Nonetheless, if I am to incorporate gratuitously to reduce the chaos of diverse concern to a generalised pattern or to make a meaningful formulation, the burden is to more in measure with all past formulated doctrines so that they are complimentary and re-enforcing each other. Still so, a 'healthy sort of distrust' is to be shown to formulation based on 'disembodied' reasoning' because a decision consists in what is done, not what is said by the court in doing it.
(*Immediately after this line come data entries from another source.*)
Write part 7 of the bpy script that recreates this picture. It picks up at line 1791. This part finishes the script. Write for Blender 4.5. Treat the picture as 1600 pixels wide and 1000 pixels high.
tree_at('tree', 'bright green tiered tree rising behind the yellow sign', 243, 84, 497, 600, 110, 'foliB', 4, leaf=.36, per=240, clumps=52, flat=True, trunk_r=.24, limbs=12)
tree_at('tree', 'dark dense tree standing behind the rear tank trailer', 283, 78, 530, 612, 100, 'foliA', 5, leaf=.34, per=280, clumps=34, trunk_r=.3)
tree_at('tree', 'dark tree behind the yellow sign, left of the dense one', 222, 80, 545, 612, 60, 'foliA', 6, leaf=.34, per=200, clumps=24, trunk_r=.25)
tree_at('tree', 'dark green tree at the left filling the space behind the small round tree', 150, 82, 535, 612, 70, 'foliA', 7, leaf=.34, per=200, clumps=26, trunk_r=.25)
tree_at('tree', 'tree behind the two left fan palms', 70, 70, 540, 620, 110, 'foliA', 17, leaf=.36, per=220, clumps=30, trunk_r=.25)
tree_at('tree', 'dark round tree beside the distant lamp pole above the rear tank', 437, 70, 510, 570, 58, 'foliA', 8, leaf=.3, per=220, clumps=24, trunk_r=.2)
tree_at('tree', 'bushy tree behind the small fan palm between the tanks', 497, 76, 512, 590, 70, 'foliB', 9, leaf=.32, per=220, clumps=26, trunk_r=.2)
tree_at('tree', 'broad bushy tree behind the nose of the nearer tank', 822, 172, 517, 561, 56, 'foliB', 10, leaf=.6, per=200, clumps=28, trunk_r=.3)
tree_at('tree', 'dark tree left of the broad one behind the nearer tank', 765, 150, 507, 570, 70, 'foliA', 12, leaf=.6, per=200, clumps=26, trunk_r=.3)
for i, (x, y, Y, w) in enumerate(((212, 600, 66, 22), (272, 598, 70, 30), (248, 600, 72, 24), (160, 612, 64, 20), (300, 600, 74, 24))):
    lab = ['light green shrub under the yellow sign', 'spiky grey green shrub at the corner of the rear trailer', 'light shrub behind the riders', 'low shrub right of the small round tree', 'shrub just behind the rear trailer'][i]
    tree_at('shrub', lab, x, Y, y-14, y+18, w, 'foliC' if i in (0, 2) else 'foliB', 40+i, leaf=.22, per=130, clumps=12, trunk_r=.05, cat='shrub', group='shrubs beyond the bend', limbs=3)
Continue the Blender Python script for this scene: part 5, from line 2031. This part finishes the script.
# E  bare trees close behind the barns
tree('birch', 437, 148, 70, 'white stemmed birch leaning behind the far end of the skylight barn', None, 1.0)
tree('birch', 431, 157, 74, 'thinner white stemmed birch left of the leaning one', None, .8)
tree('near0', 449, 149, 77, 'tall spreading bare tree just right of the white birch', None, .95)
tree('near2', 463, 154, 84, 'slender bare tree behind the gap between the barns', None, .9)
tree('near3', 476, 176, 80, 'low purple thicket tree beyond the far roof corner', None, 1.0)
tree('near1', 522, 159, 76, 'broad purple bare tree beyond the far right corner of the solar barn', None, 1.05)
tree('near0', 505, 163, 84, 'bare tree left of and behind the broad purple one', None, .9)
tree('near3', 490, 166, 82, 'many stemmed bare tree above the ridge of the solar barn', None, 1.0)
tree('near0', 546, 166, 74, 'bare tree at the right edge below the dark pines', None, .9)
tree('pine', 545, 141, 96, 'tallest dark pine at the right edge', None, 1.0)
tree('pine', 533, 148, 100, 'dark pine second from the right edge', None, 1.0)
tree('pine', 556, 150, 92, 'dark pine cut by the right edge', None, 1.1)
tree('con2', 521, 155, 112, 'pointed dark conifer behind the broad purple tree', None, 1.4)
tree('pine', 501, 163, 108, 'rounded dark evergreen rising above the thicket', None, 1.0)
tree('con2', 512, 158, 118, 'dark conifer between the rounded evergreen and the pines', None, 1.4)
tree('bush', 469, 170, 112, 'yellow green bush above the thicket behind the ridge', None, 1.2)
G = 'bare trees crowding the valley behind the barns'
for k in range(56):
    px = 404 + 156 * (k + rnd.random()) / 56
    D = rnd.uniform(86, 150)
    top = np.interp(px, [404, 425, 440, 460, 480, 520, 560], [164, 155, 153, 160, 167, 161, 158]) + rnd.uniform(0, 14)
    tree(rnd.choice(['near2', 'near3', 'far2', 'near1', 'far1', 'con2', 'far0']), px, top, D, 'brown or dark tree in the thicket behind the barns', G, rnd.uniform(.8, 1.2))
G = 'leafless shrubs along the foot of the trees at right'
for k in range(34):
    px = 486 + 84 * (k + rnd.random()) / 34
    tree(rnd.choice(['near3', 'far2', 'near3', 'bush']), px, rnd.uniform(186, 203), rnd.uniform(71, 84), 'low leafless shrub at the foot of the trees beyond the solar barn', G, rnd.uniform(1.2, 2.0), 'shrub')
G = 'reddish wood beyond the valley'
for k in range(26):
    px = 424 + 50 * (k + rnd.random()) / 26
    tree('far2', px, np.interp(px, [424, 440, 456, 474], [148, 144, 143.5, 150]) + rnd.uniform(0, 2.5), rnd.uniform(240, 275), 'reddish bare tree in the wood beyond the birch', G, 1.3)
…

We recall justice O.W. Homles: general propositions do not decide concrete cases. "The sweeping generalizations which are the stock-in-trade are based on a small number of particular instances which are assumed to be typical but which cannot be the whole of complicated truth. 16. One criterion of a "sufficient cause", one standard of intimate appraisa to entail similar consequence: diverse abstract notes are pulsating for recognition. "It is all confusion, all coherence gone." One might almost say with poet Donne, echoing different bewilderments. Perhaps, amid the tumults and the tensions, the pleas and the advocates, it would have to be confessed by appellant Sita Ram with old Lear, beyond all his passionate comings and goings." "O I have taken To little care of this" 17. The appeal is dismissed as abated for non-substitution of heirs within limitation.